[Problem] Below are some entries. Copy each line that holds the string "from".

Recorded data
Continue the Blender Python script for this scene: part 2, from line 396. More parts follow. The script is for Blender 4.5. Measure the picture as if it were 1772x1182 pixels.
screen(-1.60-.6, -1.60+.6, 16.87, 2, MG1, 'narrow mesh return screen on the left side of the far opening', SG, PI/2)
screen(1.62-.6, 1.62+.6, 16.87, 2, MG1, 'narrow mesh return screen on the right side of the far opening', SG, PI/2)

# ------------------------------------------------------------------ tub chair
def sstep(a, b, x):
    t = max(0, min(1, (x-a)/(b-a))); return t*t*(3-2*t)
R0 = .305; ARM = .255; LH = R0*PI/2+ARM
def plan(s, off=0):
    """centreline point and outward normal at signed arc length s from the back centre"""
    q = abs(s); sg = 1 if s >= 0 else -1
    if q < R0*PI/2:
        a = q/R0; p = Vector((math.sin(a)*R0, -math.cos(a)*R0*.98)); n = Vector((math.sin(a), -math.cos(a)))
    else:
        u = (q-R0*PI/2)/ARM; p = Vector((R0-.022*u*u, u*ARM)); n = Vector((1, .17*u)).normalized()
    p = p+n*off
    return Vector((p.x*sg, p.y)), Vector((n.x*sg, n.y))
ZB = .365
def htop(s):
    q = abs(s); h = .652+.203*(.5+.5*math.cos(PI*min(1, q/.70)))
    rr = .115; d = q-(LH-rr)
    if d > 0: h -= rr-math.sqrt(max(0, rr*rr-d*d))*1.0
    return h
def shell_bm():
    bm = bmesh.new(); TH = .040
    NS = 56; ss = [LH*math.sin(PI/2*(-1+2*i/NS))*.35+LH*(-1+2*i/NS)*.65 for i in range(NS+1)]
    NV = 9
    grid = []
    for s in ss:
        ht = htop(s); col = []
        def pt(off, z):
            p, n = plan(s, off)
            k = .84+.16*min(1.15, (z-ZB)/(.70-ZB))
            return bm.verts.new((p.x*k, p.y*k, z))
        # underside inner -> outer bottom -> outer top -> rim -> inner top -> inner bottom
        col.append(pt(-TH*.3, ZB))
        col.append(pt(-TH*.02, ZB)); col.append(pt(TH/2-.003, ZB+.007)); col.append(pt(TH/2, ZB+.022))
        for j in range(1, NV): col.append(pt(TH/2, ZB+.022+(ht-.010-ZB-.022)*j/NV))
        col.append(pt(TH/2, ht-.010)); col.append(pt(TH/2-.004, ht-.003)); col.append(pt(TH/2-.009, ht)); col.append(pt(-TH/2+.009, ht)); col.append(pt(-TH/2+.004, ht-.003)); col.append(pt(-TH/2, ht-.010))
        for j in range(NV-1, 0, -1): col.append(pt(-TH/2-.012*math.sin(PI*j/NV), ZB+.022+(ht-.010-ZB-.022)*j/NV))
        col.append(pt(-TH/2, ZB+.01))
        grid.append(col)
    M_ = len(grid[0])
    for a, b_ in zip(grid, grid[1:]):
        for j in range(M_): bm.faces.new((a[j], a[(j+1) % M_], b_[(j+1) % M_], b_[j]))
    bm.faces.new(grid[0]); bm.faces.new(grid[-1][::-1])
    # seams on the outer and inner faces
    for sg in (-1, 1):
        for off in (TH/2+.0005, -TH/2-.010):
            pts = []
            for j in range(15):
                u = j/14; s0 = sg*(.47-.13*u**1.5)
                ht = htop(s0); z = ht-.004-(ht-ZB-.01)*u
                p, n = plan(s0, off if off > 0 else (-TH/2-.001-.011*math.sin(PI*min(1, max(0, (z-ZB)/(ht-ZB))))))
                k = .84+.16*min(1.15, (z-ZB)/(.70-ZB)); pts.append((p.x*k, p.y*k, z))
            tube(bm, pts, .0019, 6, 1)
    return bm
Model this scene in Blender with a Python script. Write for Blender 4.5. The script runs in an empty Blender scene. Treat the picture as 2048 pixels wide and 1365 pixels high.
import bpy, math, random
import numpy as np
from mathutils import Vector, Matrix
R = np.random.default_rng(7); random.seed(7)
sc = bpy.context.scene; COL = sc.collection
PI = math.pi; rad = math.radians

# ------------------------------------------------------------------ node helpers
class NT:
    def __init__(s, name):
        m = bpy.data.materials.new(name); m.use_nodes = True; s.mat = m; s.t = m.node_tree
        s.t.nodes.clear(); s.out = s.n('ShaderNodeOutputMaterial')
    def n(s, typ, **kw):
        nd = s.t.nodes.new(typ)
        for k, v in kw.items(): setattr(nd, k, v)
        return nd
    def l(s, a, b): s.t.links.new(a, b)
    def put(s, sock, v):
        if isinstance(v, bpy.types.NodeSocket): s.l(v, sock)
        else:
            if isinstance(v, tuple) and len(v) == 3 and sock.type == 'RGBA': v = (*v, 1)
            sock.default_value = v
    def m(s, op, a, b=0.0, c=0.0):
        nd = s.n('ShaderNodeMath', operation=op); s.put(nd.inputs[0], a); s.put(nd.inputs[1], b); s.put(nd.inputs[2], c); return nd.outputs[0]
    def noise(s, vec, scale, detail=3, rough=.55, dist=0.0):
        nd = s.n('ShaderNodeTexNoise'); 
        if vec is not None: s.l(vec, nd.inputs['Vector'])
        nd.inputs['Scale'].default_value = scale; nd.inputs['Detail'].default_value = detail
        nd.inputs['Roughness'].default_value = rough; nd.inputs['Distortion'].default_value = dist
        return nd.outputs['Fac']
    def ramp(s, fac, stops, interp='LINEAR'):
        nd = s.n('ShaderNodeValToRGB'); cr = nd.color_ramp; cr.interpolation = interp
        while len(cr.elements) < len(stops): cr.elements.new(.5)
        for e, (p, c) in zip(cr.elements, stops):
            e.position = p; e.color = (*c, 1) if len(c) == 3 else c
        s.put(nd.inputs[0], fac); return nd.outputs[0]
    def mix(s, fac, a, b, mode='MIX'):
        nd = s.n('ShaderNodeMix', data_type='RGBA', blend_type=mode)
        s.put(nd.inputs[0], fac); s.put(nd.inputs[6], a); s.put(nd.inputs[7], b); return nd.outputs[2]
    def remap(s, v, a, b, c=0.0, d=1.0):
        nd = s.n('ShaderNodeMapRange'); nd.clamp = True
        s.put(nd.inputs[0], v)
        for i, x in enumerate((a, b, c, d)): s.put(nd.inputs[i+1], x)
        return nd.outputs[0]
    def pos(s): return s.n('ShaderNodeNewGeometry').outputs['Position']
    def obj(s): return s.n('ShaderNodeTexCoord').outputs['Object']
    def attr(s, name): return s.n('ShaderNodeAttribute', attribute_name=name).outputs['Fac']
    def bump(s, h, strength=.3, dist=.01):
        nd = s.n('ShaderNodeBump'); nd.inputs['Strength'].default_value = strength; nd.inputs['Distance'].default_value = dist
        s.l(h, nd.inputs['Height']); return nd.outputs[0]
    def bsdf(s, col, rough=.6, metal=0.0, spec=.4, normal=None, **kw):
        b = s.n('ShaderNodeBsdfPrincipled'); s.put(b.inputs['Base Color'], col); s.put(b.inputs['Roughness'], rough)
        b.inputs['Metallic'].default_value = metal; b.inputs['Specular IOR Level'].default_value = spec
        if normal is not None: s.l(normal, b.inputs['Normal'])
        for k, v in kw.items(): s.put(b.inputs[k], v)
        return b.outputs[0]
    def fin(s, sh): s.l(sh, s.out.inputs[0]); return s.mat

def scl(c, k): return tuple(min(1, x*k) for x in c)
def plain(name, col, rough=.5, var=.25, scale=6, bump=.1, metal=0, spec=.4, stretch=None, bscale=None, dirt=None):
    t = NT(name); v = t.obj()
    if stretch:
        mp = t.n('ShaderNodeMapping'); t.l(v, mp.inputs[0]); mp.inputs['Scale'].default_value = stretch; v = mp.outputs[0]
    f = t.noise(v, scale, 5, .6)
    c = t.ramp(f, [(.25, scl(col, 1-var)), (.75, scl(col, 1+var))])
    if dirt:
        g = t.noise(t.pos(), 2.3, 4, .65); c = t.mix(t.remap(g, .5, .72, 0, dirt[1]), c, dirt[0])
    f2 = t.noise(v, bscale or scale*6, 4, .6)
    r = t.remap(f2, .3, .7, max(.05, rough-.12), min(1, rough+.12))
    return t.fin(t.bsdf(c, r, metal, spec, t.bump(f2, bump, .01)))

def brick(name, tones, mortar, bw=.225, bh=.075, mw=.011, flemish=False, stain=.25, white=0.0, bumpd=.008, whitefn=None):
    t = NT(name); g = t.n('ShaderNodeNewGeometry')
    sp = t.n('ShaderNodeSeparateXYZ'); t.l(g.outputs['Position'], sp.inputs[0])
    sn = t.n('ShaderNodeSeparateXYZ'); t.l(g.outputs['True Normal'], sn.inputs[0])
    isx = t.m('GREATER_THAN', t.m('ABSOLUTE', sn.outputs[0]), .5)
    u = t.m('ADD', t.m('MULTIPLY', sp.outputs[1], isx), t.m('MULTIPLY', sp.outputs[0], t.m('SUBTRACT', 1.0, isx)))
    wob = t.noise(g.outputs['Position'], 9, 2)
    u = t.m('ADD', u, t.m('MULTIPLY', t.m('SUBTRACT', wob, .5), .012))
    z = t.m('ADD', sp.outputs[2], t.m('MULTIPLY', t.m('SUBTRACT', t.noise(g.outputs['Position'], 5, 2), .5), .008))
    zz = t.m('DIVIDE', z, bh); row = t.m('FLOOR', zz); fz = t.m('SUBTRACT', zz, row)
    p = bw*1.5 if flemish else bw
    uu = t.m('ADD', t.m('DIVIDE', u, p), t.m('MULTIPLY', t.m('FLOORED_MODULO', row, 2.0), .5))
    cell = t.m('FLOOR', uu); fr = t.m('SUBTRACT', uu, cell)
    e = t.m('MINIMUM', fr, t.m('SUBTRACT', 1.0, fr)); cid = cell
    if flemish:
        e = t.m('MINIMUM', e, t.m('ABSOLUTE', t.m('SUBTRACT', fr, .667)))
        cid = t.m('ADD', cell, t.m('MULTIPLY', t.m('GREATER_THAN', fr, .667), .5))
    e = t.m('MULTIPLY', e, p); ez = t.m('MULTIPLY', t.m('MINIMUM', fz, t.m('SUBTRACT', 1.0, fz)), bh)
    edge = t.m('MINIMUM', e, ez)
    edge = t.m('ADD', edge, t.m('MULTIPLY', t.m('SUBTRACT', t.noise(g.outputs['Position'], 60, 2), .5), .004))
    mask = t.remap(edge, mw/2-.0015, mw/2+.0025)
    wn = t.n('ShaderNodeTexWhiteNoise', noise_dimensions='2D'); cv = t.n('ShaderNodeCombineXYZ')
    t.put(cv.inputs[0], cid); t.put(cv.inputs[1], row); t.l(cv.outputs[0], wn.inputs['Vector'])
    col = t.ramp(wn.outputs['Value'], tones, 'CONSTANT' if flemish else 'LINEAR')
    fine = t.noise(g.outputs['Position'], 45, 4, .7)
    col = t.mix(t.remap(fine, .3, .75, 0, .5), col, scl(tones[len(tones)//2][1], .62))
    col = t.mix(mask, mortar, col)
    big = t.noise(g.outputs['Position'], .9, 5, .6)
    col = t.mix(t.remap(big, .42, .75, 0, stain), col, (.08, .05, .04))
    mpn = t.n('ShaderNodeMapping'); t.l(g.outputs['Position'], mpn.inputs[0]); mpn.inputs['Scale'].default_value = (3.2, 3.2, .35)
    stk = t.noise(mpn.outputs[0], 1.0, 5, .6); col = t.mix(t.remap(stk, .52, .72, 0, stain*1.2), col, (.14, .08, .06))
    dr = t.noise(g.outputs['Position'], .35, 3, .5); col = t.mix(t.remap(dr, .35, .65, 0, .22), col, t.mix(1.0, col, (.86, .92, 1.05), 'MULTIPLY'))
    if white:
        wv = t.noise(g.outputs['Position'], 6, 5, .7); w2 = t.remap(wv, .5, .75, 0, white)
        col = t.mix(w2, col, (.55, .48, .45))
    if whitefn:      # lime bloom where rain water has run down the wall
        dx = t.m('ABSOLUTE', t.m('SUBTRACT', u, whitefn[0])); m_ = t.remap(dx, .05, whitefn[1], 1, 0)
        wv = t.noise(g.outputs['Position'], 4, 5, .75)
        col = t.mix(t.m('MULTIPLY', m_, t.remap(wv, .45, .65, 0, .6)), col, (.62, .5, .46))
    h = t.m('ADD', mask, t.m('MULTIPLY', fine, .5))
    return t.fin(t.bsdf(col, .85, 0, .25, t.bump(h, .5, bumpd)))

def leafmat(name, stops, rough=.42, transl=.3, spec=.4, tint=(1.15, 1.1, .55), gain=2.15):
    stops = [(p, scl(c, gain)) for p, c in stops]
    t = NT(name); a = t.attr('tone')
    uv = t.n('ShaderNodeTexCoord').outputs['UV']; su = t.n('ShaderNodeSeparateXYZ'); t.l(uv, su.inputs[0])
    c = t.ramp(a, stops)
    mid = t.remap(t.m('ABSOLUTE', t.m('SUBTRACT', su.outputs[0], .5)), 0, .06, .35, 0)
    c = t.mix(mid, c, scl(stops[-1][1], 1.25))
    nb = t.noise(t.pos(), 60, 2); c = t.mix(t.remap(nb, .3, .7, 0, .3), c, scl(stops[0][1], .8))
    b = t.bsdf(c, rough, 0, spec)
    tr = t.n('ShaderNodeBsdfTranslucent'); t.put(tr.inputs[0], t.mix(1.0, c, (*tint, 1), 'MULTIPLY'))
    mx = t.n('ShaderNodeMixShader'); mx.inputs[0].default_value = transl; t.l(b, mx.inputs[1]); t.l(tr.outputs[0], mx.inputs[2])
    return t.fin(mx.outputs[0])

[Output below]
Continue the Blender Python script for this scene: part 2, from line 396. More parts follow. The script is for Blender 4.5. Measure the picture as if it were 1772x1182 pixels.
    """centreline point and outward normal at signed arc length s from the back centre"""
from mathutils import Vector, Matrix